Subject:  Re: Can you advise? (long) Date:  7/17/2005  3:39 PM
Author:  Booa Number:  208452 of 313043

1099 means he was a contractor, not an employee. That's why there was no withholding of taxes.

Sometimes companies "switch" you to being a contractor despite your job not changing one iota. It happened to my DH. Your friend should go on the IRS web site, download the form to fill out to see if he qualifies as an employee or as a contractor, and then follow up on it.
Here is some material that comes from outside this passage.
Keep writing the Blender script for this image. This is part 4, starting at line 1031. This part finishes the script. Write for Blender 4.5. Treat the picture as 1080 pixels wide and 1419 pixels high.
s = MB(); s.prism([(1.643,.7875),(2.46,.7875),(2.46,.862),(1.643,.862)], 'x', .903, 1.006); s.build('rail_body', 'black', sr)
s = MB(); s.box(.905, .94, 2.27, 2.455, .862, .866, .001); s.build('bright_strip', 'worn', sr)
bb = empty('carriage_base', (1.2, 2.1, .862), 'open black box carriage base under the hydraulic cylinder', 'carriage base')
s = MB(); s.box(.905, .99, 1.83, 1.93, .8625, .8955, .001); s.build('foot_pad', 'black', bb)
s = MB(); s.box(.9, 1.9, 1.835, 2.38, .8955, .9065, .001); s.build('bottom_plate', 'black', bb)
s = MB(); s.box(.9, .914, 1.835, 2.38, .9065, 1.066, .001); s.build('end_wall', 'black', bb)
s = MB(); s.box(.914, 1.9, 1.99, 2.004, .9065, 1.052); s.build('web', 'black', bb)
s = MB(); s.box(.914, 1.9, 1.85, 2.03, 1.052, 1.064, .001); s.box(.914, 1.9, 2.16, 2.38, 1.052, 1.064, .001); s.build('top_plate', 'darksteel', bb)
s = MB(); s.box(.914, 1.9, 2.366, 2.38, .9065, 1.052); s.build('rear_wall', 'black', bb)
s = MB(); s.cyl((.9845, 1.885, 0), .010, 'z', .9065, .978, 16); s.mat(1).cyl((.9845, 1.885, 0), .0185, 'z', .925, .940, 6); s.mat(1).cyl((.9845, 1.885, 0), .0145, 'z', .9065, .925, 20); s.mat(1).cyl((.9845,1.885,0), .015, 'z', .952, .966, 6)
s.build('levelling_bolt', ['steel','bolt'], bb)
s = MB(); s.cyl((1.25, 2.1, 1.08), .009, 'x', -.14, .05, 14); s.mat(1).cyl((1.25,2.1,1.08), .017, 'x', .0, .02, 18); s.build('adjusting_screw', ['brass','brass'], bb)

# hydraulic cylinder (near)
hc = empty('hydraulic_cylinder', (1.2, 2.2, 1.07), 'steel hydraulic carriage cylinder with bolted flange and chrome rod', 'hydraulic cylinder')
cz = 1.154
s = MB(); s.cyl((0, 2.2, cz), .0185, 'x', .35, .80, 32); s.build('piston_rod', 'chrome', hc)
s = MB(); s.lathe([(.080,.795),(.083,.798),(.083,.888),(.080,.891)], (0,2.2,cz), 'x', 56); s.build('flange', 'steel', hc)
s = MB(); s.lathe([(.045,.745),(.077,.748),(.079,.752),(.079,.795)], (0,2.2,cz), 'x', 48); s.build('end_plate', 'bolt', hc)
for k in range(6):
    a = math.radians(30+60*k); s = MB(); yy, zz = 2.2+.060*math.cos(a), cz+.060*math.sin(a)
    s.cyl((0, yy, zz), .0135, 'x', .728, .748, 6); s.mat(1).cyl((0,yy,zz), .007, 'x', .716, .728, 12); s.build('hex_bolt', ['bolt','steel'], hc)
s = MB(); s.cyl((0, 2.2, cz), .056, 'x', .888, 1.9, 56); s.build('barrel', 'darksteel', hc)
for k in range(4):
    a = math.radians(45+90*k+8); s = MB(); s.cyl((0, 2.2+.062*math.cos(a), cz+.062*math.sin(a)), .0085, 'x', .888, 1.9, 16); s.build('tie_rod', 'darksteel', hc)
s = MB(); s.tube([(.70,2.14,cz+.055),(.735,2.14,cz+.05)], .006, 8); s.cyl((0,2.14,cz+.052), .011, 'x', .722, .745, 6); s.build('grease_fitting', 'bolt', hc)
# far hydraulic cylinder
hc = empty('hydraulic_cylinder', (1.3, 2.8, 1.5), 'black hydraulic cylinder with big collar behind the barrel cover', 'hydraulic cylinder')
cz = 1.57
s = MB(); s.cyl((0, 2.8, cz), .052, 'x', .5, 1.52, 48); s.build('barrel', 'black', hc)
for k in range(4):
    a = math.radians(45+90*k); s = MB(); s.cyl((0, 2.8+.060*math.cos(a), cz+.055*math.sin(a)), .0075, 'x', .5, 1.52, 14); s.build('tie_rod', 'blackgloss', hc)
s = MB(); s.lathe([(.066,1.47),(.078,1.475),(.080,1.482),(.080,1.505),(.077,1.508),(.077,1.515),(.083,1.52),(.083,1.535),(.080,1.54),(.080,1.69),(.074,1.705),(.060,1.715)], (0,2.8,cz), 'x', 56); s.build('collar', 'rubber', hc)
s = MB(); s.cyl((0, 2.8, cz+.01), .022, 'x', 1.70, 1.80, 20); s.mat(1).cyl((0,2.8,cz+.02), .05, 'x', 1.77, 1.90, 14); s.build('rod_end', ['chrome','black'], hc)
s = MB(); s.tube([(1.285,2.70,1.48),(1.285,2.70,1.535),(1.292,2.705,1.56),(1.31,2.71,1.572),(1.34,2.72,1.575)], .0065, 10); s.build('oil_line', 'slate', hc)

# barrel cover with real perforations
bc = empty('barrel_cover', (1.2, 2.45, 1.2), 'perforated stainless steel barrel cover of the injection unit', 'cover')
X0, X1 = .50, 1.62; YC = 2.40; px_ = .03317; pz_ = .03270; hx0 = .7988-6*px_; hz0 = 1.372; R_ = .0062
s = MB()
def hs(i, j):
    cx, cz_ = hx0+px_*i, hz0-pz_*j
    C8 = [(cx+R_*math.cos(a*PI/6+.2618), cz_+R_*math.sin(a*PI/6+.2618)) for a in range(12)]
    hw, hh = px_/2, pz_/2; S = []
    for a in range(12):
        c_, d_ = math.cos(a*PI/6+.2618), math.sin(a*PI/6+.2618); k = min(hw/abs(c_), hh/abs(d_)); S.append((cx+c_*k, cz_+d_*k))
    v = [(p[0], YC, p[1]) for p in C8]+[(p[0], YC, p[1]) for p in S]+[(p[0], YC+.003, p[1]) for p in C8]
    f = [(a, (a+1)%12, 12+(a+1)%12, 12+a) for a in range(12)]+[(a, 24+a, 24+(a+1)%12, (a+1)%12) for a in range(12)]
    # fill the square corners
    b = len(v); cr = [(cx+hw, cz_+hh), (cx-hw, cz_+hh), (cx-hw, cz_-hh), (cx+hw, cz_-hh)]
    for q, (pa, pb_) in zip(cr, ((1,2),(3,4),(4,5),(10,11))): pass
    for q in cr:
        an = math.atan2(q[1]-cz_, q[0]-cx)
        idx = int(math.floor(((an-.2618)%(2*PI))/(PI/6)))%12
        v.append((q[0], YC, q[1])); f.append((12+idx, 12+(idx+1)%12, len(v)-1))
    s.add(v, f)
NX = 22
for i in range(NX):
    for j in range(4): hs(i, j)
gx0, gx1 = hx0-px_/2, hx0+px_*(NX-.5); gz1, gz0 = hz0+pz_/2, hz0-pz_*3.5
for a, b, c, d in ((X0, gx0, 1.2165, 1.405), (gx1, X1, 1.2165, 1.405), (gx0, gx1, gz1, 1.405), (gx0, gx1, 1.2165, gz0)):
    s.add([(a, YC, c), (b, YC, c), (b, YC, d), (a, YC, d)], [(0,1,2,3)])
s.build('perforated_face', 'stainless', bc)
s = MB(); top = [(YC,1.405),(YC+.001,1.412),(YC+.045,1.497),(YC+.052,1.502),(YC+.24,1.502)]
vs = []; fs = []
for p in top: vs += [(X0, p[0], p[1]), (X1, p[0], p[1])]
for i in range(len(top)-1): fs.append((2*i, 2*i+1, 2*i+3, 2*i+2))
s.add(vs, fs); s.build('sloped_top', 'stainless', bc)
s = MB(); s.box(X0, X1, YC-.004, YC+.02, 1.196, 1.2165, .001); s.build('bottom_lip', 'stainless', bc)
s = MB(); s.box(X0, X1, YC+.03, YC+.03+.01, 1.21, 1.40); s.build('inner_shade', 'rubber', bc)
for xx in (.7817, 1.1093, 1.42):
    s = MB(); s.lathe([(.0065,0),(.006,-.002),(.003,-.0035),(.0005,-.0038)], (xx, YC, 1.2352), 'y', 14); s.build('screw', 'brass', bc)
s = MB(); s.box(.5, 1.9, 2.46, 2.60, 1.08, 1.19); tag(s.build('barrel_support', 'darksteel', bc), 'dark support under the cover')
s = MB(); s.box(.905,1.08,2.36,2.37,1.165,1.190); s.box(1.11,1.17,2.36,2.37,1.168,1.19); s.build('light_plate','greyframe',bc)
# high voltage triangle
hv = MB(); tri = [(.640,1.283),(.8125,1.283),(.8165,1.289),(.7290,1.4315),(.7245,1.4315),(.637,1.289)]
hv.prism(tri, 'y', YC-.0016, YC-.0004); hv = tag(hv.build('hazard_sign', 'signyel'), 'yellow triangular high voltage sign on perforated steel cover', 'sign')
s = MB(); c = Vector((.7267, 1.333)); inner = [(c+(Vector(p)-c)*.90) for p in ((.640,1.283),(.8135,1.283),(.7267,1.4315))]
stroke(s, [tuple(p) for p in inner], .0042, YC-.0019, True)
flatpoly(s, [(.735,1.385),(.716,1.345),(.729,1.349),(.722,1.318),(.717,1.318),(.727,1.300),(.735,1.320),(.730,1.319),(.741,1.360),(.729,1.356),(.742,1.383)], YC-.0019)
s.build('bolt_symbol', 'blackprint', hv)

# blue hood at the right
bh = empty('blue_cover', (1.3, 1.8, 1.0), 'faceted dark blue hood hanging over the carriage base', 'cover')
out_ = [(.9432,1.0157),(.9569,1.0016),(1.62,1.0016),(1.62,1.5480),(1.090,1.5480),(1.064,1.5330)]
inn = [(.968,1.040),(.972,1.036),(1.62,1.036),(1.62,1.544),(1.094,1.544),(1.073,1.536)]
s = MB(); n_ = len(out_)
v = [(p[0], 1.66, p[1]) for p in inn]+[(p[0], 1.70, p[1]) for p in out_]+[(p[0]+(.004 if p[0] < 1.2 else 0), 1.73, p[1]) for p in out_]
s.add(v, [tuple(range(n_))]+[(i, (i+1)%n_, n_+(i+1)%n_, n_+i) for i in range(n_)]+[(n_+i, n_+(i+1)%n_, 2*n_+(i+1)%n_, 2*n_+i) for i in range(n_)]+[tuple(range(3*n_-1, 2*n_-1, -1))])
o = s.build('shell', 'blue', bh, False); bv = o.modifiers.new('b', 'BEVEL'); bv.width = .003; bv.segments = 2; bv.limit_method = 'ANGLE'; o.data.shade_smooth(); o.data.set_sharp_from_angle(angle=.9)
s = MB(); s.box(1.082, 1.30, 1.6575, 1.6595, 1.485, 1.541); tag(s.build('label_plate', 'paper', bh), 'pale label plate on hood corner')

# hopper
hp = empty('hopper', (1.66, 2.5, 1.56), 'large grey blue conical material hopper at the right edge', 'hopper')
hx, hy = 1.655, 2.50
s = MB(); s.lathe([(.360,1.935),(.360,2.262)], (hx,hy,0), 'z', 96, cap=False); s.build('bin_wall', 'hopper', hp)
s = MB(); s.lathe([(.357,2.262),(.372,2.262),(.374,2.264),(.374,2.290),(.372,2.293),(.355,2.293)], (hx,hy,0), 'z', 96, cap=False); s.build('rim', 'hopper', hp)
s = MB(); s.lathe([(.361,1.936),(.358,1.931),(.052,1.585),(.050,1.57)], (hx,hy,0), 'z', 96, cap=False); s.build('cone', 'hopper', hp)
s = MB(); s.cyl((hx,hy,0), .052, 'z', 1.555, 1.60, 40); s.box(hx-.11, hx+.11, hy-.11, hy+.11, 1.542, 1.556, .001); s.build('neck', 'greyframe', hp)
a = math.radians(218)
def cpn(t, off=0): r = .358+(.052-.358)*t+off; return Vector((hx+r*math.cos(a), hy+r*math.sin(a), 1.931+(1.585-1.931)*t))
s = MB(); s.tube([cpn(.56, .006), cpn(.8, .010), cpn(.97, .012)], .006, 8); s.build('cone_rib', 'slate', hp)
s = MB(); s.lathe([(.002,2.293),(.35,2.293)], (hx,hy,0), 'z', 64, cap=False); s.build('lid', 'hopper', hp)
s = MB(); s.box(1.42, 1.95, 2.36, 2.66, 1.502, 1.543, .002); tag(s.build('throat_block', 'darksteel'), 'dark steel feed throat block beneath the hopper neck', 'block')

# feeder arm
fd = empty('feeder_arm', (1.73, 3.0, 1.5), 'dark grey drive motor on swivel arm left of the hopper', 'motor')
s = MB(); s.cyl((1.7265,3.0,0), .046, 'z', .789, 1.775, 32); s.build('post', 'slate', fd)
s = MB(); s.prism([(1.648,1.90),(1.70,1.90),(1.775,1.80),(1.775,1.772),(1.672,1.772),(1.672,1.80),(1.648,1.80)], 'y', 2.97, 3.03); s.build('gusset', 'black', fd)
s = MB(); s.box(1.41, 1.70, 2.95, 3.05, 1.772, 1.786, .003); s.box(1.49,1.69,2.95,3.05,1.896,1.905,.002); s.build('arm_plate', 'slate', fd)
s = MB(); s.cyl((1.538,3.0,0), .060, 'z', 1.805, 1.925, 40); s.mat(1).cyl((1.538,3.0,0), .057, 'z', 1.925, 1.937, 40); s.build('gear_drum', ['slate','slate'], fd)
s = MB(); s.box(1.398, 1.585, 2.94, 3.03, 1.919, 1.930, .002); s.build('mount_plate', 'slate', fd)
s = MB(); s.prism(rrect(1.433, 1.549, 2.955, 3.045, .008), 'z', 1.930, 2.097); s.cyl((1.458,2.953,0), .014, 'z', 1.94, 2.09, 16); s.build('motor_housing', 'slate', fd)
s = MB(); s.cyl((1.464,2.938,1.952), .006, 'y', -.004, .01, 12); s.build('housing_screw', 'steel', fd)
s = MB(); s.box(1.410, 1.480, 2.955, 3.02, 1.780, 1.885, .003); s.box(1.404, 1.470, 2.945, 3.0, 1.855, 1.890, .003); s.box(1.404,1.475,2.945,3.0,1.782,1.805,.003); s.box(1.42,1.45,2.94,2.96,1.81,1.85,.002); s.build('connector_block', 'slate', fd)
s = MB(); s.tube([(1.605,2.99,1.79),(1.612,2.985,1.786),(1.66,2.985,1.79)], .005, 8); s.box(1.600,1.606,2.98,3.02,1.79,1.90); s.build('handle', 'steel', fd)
My DH happened to fit more or less into the definition of "contractor." Paid based on hours worked, telecommuted, things like that. Your friend should check out this form, and see if he can be considered an employee, and if so, follow up with the IRS. If he ends up owing the IRS money, they're pretty good about working with people, about setting up payments plans and stuff. Good luck to your friend. I don't think he just has to accept the company reclassifying him, but it will probably take some time to sort it out, so the sooner he starts, the better. We probably would have made more of a stink about my DH getting classified as a contractor, but he was still working there, he wanted to still be working there, and he was sort of between the two definitions, so we kept quiet about it.

Oh, and I suggest your friend hedge his bets and make some kind of estimated tax payment on September 15 and January 15 of this tax year. He may or may not be able to get classified as an employee, but it's better to cover his bases. He can also look at I think it's Publication 560? 960? that talks about being self-employed, and some of the record-keeping you can do to take deductions for self-employment, if he ends up being officially a contractor. The more proactive he is, the better it will go for him either way, you know? If he can more or less estimate what he'd owe on the contractor income, the income that showed up on the 1099, and he can make some payments on that, that would help him.

But wait, if he got a 1099, he should have already filed the taxes on that tax year--you get your 1099 in January or February for the previous year's work--when did he get the 1099? What year was it for? Is he filing taxes late, in October, for 2004?